Personality Type with Children and Families

Adults who discover their MBTI® personality type often say, "I wish I would have known about this as a kid!" Imagine learning, at a young age, that who you are is okay even if you are different from other people. And imagine growing up in a home that values those differences. Type awareness helps families make the most of personality differences.

Type is Developmental

It is through family that we first learn to love, argue, agree, disagree, communicate, share, fight, and compromise. Family consists of our most treasured and sometimes the most difficult relationships we will ever experience.

As young people grow and develop, the family home plays a big part in the development of their personality. When a child's type preferences are supported and encouraged, then development can take a natural, healthy course. Children learn that it is "okay to be me!"

Parents often parent according to their own personality type preferences, and although not necessarily intentional, can impose their preferences onto their children. When anyone is in an environment that pressures them to develop non-preferred type preferences, it can be stressful and lead to exhaustion.

Understanding Type Differences in Families

Of course, family dynamics are influenced by more than just personality type, but type knowledge can make a difference in family relationships. When family members know and understand one another's type, they tend to be more open to other viewpoints because type awareness involves awareness of others' perspectives. This is true across many issues including management of time, approaches to schoolwork, decision-making, sibling conflict, recreational activities and vacations, parenting styles, and even rules of the household.

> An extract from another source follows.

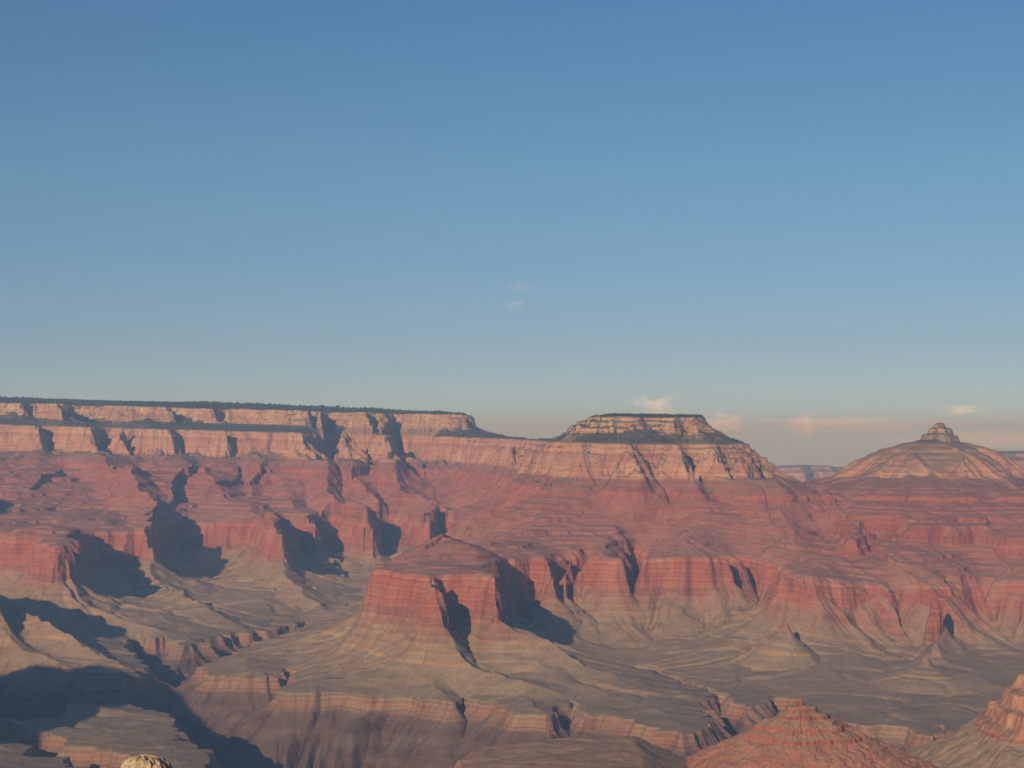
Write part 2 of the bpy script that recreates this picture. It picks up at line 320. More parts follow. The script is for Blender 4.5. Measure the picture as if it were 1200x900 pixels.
def noise(t, vec, scale, detail=4, rough=.55, dim='3D'):
    n = N(t, 'TexNoise', noise_dimensions=dim); n.inputs['Scale'].default_value = scale
    n.inputs['Detail'].default_value = detail; n.inputs['Roughness'].default_value = rough
    t.links.new(vec, n.inputs['W' if dim == '1D' else 'Vector']); return n.outputs[0]
def scaled(t, vec, s):
    n = N(t, 'VectorMath', operation='MULTIPLY'); t.links.new(vec, n.inputs[0]); n.inputs[1].default_value = s; return n.outputs[0]

ROCK = [  # colour of the beds by level
    (-1450, (.105, .070, .064)), (-1130, (.120, .078, .070)), (-1056, (.140, .088, .074)), (-1048, (.225, .128, .094)), (-1004, (.260, .152, .106)), (-998, (.250, .180, .130)),
    (-930, (.240, .176, .126)), (-902, (.250, .178, .118)), (-896, (.315, .205, .120)), (-884, (.305, .195, .120)), (-880, (.250, .170, .112)), (-850, (.290, .195, .122)), (-800, (.270, .158, .106)),
    (-770, (.285, .140, .100)), (-690, (.305, .108, .076)), (-610, (.325, .106, .072)), (-582, (.315, .122, .082)), (-560, (.270, .106, .078)), (-470, (.300, .103, .075)), (-400, (.270, .090, .068)),
    (-300, (.300, .098, .070)), (-220, (.315, .104, .074)), (-190, (.220, .090, .074)), (-146, (.230, .102, .082)), (-136, (.400, .206, .132)), (-30, (.385, .198, .140)), (52, (.380, .208, .136)),
    (60, (.220, .145, .104)), (100, (.250, .165, .118)), (110, (.400, .238, .145)), (200, (.410, .246, .150)), (235, (.385, .246, .154)),
]
SOIL = [  # loose slopes and flats by level
    (-1450, (.105, .074, .066)), (-1070, (.135, .094, .080)), (-1000, (.275, .210, .152)), (-930, (.295, .225, .162)), (-860, (.310, .230, .164)), (-790, (.315, .218, .158)), (-700, (.345, .215, .158)), (-580, (.355, .182, .140)),
    (-540, (.350, .170, .132)), (-400, (.355, .152, .118)), (-250, (.335, .138, .106)), (-205, (.300, .138, .108)), (-150, (.265, .140, .108)), (-120, (.260, .172, .130)), (45, (.240, .165, .122)), (60, (.120, .104, .080)), (105, (.130, .108, .082)), (230, (.080, .076, .058)), (300, (.060, .062, .050)),
]
def rock_material(name='layered_rock', fine=1.0, bump=7.0):
    m, t, out = new_mat(name)
    geo = N(t, 'NewGeometry'); pos = scaled(t, geo.outputs['Position'], (fine, fine, fine))
    at = N(t, 'Attribute', attribute_name='strat'); s0 = at.outputs['Fac']
    wob = noise(t, pos, 1 / 260., 3); s = math_(t, 'ADD', s0, math_(t, 'MULTIPLY', math_(t, 'SUBTRACT', wob, .5), 34.))
    rock = ramp(t, s, ROCK, -1450., 330.); soil = ramp(t, s, SOIL, -1450., 330.)
    # thin beds inside the cliffs
    beds = noise(t, s, 1 / 9., 3, .7, '1D'); big = noise(t, s, 1 / 48., 2, .6, '1D')
    rock = mix(t, 1., rock, ramp(t, beds, [(.25, (.70, .64, .64)), (.5, (1., 1., 1.)), (.75, (1.26, 1.36, 1.34))]), 'MULTIPLY')
    rock = mix(t, 1., rock, ramp(t, big, [(.3, (.84, .82, .84)), (.5, (1., 1., 1.)), (.72, (1.14, 1.16, 1.12))]), 'MULTIPLY')
    # streaks running down the faces, stained patches
    st = noise(t, scaled(t, pos, (1 / 22., 1 / 22., 1 / 260.)), 1., 4, .6)
    rock = mix(t, 1., rock, ramp(t, st, [(.30, (.86, .84, .85)), (.48, (1., 1., 1.)), (.70, (1.07, 1.10, 1.10))]), 'MULTIPLY')
    pa = noise(t, scaled(t, pos, (1 / 170., 1 / 170., 1 / 110.)), 1., 4, .6)
    rock = mix(t, 1., rock, ramp(t, pa, [(.30, (.84, .76, .78)), (.5, (1., 1., 1.)), (.66, (1.10, 1.34, 1.34))]), 'MULTIPLY')
    # soil, scree and shrubs where it is not steep
    sp = noise(t, pos, 1 / 85., 5, .62)
    soil = mix(t, 1., soil, ramp(t, sp, [(.3, (.82, .84, .86)), (.5, (1., 1., 1.)), (.7, (1.18, 1.12, 1.06))]), 'MULTIPLY')
    sh = noise(t, pos, 1 / 9., 2, .6)
    soil = mix(t, ramp(t, sh, [(.54, 0.), (.65, .50)]), soil, (.085, .082, .060))
    nz = N(t, 'SeparateXYZ'); t.links.new(geo.outputs['Normal'], nz.inputs[0])
    sl_ = math_(t, 'ADD', nz.outputs[2], math_(t, 'MULTIPLY', math_(t, 'SUBTRACT', sp, .5), .25))
    sl_ = math_(t, 'SUBTRACT', sl_, math_(t, 'MULTIPLY', math_(t, 'SUBTRACT', beds, .5), .42))
    f = ramp(t, sl_, [(.60, 0.), (.84, 1.)])
    colr = mix(t, f, rock, soil)
    b = N(t, 'BsdfPrincipled'); b.inputs['Roughness'].default_value = .95; b.inputs['Specular IOR Level'].default_value = .1
    t.links.new(colr, b.inputs['Base Color'])
    bn = N(t, 'Bump'); t.links.new(ramp(t, f, [(0., .85), (1., .34)]), bn.inputs['Strength']); bn.inputs['Distance'].default_value = bump
    hgt = math_(t, 'ADD', math_(t, 'MULTIPLY', noise(t, pos, 1 / 30., 6, .65), 1.), math_(t, 'MULTIPLY', beds, .35))
    hgt = math_(t, 'ADD', hgt, math_(t, 'MULTIPLY', noise(t, scaled(t, pos, (1 / 14., 1 / 14., 1 / 160.)), 1., 4, .6), .8))
    t.links.new(hgt, bn.inputs['Height']); t.links.new(bn.outputs[0], b.inputs['Normal'])
    t.links.new(b.outputs[0], out.inputs[0]); return m
ROCKM = rock_material(); NEARM = rock_material('near_layered_rock', 2.4, 1.9)
def plain_material(name, c1, c2, scale, rough=.95):
    m, t, out = new_mat(name); geo = N(t, 'NewGeometry')
    b = N(t, 'BsdfPrincipled'); b.inputs['Roughness'].default_value = rough; b.inputs['Specular IOR Level'].default_value = .1
    t.links.new(mix(t, noise(t, geo.outputs['Position'], scale), c1, c2), b.inputs['Base Color']); t.links.new(b.outputs[0], out.inputs[0]); return m
LEAFM = plain_material('dark_foliage', (.030, .040, .024), (.060, .070, .042), 1 / 18.)
FLOORM = plain_material('canyon_floor', (.10, .08, .06), (.14, .11, .08), 1 / 400.)

# ------------------------------------------------------------------ objects
def tag(o, label=None, cat=None, group=None, kind=None):
    for k, v in (('label', label), ('category', cat), ('group', group), ('kind', kind)):
        if v: o[k] = v
    return o
def mesh_obj(name, V, F, mat, parent=None, strat=None, smooth=True):
    me = bpy.data.meshes.new(name); F = np.asarray(F, np.int32); n, k = F.shape
    me.vertices.add(len(V)); me.vertices.foreach_set('co', np.asarray(V, np.float32).ravel())
    me.loops.add(n * k); me.loops.foreach_set('vertex_index', F.ravel())
    me.polygons.add(n); me.polygons.foreach_set('loop_start', np.arange(0, n * k, k, dtype=np.int32))
    me.polygons.foreach_set('use_smooth', np.full(n, smooth))
    if strat is not None:
        a = me.attributes.new('strat', 'FLOAT', 'POINT'); a.data.foreach_set('value', np.asarray(strat, np.float32))
    me.materials.append(mat); me.update(calc_edges=True)
    o = bpy.data.objects.new(name, me); COL.objects.link(o); o.parent = parent
    return o
def empty(name, loc=(0, 0, 0)):
    o = bpy.data.objects.new(name, None); o.empty_display_size = 50; COL.objects.link(o); o.location = loc; return o
def submesh(name, V, F, S, parent=None):
    used, inv = np.unique(F, return_inverse=True)
    base = np.array(parent.location) if parent else np.zeros(3)
    return mesh_obj(name, V[used] - base, inv.reshape(F.shape), ROCKM, parent, S[used])
def grid_faces(r, c):
    i = np.arange(r * c).reshape(r, c)
    return np.stack([i[:-1, :-1], i[:-1, 1:], i[1:, 1:], i[1:, :-1]], -1).reshape(-1, 4)

QUAL = 1.0
du = 1.15 / QUAL
us = np.arange(-190, 1391, du)
ys = [4850.]
while ys[-1] < 17600: ys.append(ys[-1] + np.interp(ys[-1], [4850, 7000, 9000, 14000, 14800, 17600], [5.0, 4.6, 5.5, 8.0, 30, 90]) / QUAL)
ys = np.array(ys)
UU, YY = np.meshgrid(us, ys); XX = (UU - 600) / FPX * YY
Z, ZC, ZONE, _ = run(XX, YY)
print('heights', XX.shape, round(time.time() - T0, 1))
V = np.stack([XX, YY, Z], -1).reshape(-1, 3).astype(np.float32); S = ZC.ravel(); F = grid_faces(*XX.shape)
zq = ZONE[:-1, :-1].ravel(); uq = UU[:-1, :-1].ravel(); yq = YY[:-1, :-1].ravel() / 1000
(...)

For example, it can be easy to assume that a child who does not meet deadlines or commitments is showing poor character, but type can help us see that it may be an issue of how different types approach management of time (Judging-Perceiving preference pair). Knowing that your child prefers Perceiving and naturally stays open to all new information for as long as possible can change your interpretation of their behavior.

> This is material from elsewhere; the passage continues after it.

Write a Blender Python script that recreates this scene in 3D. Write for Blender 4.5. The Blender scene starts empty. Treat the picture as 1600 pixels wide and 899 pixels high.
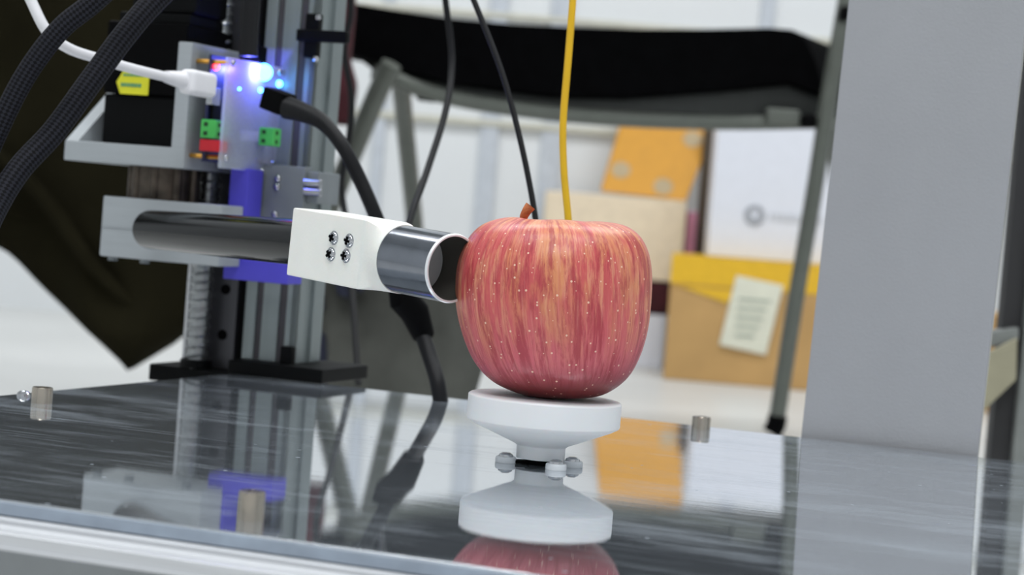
import bpy, bmesh, math, random
from mathutils import Vector, Matrix
random.seed(7)
S = bpy.context.scene
COL = S.collection
PI = math.pi

# ------------------------------------------------------------------ camera
FPX, CAMZ = 3300.0, 0.108
PITCH, ROLL = math.atan(115.6/3300.0), math.radians(4.5)
CAM = Vector((0, 0, CAMZ))
F = Vector((0, math.cos(PITCH), -math.sin(PITCH)))
r0 = Vector((1, 0, 0)); u0 = Vector((0, math.sin(PITCH), math.cos(PITCH)))
R = r0*math.cos(ROLL) + u0*math.sin(ROLL)
U = -r0*math.sin(ROLL) + u0*math.cos(ROLL)
cd = bpy.data.cameras.new('camera'); cam = bpy.data.objects.new('camera', cd); COL.objects.link(cam)
m = Matrix.Identity(4)
for i in range(3):
    m[i][0], m[i][1], m[i][2], m[i][3] = R[i], U[i], -F[i], CAM[i]
cam.matrix_world = m
cd.sensor_width = 36; cd.lens = 36*FPX/1600; cd.clip_start = 0.01; cd.clip_end = 50
cd.dof.use_dof = True; cd.dof.focus_distance = 0.905; cd.dof.aperture_fstop = 13.5
S.camera = cam

# ------------------------------------------------------------------ world, lamps, exposure
S.view_settings.view_transform = 'Standard'; S.view_settings.look = 'None'
S.view_settings.gamma = 1; S.view_settings.use_curve_mapping = False
S.view_settings.exposure = 0.0
w = bpy.data.worlds.new('world'); S.world = w; w.use_nodes = True
w.node_tree.nodes['Background'].inputs[0].default_value = (0.90, 0.94, 0.97, 1)
w.node_tree.nodes['Background'].inputs[1].default_value = 0.68

def lamp(x, y, sx, sy, power, col=(0.97, 0.985, 1.0)):
    l = bpy.data.lights.new('ceiling_lamp_light', 'AREA'); l.shape = 'RECTANGLE'; l.size = sx; l.size_y = sy
    l.energy = power; l.color = col
    o = bpy.data.objects.new('ceiling_lamp_light', l); COL.objects.link(o); o.location = (x, y, 2.27)
    return o
LAMPS = [(-0.9, 0.5, 20), (0.9, 0.5, 20), (-0.9, 2.5, 28), (0.9, 2.5, 28), (0.0, -1.0, 34)]  # last one is an added fill light behind the camera
for lx, ly, lp in LAMPS: lamp(lx, ly, 1.2, 0.3, lp)

# ------------------------------------------------------------------ helpers
def P(px, py, D):
    d = F + R*((px-800)/FPX) + U*((449.5-py)/FPX)
    return CAM + d*(D/d.y)
YAW = math.radians(20)
E1 = Vector((math.cos(YAW), -math.sin(YAW), 0)); E2 = Vector((math.sin(YAW), math.cos(YAW), 0))
CORNER = Vector((-0.162, 1.252, 0))
MF = Matrix.Translation(CORNER) @ Matrix.Rotation(-YAW, 4, 'Z')       # machine frame (a, b, z)
def A(px, py, b):
    d = F + R*((px-800)/FPX) + U*((449.5-py)/FPX)
    t = (b - (CAM-CORNER).dot(E2))/d.dot(E2)
    p = CAM + d*t
    return (p-CORNER).dot(E1), p.z
def MW(a, b, z): return MF @ Vector((a, b, z))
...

A parent who worries about her "antisocial" child can use type to see a need for solitude as simply their preference for Introversion after a school day that required a lot of Extraversion.

Often sibling rows can be settled with an understanding of type differences. For example, a child who prefers Thinking tends to be objective and direct, but to a sibling with a Feeling preference, may come across as blunt or mean, which isn't the intent at all.

On the other hand, a child who prefers Feeling is typically empathetic and seeks harmony but may come across as too personal and overly sensitive to a sibling who prefers Thinking, when it is just their nature to care deeply for others. Knowing these differences lends understanding to challenging sibling relationships.

When parents themselves differ in parenting styles, including approaches to discipline, and managing sibling conflict, knowledge of type can show them how to compromise on a style that respects the preferences of each parent—as well as the preferences of each child.

Knowing the type preferences of children can also be of assistance when dealing with school issues and relationships with teachers. Further investigation may reveal radically different learning and teaching styles based on type, that can be addressed when we recognize the differences in type preferences.